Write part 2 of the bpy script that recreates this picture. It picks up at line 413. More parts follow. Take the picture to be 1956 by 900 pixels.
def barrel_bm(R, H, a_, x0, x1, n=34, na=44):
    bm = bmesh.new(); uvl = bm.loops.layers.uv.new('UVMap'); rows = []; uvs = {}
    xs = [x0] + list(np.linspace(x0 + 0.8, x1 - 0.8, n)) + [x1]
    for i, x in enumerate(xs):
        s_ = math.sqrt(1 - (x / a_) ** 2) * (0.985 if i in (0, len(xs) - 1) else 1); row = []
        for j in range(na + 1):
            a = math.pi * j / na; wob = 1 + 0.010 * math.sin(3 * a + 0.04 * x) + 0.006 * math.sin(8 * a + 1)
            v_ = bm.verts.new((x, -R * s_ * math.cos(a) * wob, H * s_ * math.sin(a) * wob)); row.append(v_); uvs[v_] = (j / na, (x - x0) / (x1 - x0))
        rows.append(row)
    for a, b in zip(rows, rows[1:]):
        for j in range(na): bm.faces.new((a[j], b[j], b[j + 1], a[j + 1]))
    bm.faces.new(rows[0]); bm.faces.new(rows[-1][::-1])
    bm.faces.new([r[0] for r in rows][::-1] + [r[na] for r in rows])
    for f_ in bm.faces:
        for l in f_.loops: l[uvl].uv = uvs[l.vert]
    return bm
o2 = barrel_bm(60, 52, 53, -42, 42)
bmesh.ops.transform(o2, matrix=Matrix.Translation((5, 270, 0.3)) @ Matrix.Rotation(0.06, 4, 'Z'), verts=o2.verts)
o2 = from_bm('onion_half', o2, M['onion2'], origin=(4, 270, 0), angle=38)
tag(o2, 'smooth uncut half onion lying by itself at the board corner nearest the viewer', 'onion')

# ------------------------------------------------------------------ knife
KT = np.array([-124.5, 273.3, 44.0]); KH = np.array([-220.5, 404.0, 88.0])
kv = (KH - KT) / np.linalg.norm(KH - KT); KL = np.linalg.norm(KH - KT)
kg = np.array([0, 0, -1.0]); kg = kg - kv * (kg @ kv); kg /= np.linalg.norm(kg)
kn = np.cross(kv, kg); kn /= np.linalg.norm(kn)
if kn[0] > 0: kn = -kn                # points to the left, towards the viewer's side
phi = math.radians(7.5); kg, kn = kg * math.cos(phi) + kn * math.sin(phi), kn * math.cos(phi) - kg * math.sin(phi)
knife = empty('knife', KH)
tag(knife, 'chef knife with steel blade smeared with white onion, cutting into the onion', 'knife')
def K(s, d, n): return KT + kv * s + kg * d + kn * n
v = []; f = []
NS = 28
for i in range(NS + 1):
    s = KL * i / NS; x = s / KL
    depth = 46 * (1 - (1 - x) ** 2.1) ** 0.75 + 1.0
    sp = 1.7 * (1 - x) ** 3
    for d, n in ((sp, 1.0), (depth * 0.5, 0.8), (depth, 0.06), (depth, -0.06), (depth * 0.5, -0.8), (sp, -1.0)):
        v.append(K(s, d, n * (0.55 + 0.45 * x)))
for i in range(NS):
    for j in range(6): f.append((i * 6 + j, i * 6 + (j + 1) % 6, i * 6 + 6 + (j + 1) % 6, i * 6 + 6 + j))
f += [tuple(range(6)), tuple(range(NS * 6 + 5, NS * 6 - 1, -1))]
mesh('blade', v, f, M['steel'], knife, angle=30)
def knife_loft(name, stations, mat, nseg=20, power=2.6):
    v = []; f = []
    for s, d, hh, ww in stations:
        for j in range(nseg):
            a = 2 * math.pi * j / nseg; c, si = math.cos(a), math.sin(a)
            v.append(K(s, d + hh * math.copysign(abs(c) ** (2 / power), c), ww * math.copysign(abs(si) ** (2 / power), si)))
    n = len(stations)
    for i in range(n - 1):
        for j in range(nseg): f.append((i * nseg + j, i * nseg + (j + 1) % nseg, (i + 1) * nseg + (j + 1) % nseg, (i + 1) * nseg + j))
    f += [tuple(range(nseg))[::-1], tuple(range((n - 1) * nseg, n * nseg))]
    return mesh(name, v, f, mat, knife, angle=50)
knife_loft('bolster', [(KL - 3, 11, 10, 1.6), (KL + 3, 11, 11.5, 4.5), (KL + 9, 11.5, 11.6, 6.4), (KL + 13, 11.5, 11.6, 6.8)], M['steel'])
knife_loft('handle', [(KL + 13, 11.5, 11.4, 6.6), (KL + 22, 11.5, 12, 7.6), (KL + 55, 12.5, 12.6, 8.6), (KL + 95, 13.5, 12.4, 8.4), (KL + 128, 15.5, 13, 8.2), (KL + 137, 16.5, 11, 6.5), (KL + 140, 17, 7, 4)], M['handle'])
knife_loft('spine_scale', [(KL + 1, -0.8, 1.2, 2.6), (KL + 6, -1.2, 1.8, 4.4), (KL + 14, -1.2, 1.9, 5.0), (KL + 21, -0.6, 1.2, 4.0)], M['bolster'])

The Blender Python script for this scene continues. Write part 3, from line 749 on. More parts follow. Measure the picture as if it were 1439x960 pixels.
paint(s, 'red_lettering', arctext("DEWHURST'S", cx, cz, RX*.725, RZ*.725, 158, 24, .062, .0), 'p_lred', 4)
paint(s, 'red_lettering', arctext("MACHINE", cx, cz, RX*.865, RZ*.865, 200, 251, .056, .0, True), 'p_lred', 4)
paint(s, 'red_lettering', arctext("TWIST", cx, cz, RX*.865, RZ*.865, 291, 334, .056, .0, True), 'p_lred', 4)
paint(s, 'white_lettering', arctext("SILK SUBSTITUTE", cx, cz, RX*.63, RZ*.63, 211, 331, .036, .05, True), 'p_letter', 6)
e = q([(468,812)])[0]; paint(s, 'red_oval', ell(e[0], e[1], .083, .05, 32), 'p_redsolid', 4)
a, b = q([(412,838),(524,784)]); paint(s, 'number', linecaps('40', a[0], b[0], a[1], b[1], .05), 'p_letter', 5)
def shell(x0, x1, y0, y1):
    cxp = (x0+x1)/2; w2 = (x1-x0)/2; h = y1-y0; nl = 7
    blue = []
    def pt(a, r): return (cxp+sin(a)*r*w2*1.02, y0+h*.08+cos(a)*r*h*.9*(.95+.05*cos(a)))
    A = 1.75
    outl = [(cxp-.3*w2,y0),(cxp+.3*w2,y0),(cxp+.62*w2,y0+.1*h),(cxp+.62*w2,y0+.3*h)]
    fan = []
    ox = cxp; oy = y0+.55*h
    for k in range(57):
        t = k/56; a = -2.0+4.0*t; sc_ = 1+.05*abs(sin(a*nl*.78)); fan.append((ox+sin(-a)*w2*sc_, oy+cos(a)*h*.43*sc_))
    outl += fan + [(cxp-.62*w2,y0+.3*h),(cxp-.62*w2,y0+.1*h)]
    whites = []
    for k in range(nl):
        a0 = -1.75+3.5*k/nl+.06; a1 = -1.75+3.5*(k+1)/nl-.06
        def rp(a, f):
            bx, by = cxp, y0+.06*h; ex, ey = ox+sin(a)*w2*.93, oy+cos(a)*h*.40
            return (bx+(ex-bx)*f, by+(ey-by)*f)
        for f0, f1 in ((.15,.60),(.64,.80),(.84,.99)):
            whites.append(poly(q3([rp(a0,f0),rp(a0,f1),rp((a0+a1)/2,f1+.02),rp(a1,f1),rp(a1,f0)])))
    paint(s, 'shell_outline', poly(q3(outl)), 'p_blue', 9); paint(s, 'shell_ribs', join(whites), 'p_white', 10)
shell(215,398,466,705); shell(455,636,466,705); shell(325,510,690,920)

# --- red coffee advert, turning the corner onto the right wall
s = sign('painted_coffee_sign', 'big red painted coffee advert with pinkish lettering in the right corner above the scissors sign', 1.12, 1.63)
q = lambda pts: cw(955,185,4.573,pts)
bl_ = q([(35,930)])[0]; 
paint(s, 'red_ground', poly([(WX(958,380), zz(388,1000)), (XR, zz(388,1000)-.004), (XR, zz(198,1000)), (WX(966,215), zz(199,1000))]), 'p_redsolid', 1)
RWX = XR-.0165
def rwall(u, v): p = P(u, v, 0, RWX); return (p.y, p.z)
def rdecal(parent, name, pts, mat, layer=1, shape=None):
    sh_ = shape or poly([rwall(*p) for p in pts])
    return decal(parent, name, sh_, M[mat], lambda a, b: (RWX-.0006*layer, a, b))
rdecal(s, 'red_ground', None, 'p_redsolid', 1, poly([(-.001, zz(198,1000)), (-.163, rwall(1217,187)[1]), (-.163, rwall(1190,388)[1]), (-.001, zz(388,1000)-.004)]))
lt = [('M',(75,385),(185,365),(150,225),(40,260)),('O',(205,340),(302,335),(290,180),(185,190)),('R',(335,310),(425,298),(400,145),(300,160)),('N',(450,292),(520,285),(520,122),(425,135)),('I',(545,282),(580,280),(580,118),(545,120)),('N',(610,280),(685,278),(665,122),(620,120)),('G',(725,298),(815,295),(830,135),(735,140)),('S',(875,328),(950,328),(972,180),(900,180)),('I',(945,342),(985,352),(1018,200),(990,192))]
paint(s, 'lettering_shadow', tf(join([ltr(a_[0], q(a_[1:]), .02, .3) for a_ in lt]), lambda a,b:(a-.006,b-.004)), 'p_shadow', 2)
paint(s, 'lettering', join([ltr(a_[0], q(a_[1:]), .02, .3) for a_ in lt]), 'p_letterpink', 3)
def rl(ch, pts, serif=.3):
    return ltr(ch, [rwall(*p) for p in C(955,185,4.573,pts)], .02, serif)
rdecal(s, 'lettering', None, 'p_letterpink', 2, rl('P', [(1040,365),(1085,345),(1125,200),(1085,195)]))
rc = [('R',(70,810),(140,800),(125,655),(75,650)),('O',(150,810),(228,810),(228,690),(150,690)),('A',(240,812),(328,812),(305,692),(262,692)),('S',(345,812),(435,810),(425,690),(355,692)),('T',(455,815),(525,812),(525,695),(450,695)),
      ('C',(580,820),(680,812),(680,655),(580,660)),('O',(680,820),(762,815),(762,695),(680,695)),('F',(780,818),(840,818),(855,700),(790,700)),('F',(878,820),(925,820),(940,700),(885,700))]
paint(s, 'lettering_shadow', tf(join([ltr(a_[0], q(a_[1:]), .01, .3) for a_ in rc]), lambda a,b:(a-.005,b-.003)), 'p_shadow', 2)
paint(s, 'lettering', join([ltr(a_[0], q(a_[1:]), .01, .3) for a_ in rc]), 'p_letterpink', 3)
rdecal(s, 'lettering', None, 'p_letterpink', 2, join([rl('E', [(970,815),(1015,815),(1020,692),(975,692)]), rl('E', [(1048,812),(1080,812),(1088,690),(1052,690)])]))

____

Find each line in the records holding the string "script" and show it.

## Answer to the exercise:
Write part 2 of the bpy script that recreates this picture. It picks up at line 413. More parts follow. Take the picture to be 1956 by 900 pixels.
The Blender Python script for this scene continues. Write part 3, from line 749 on. More parts follow. Measure the picture as if it were 1439x960 pixels.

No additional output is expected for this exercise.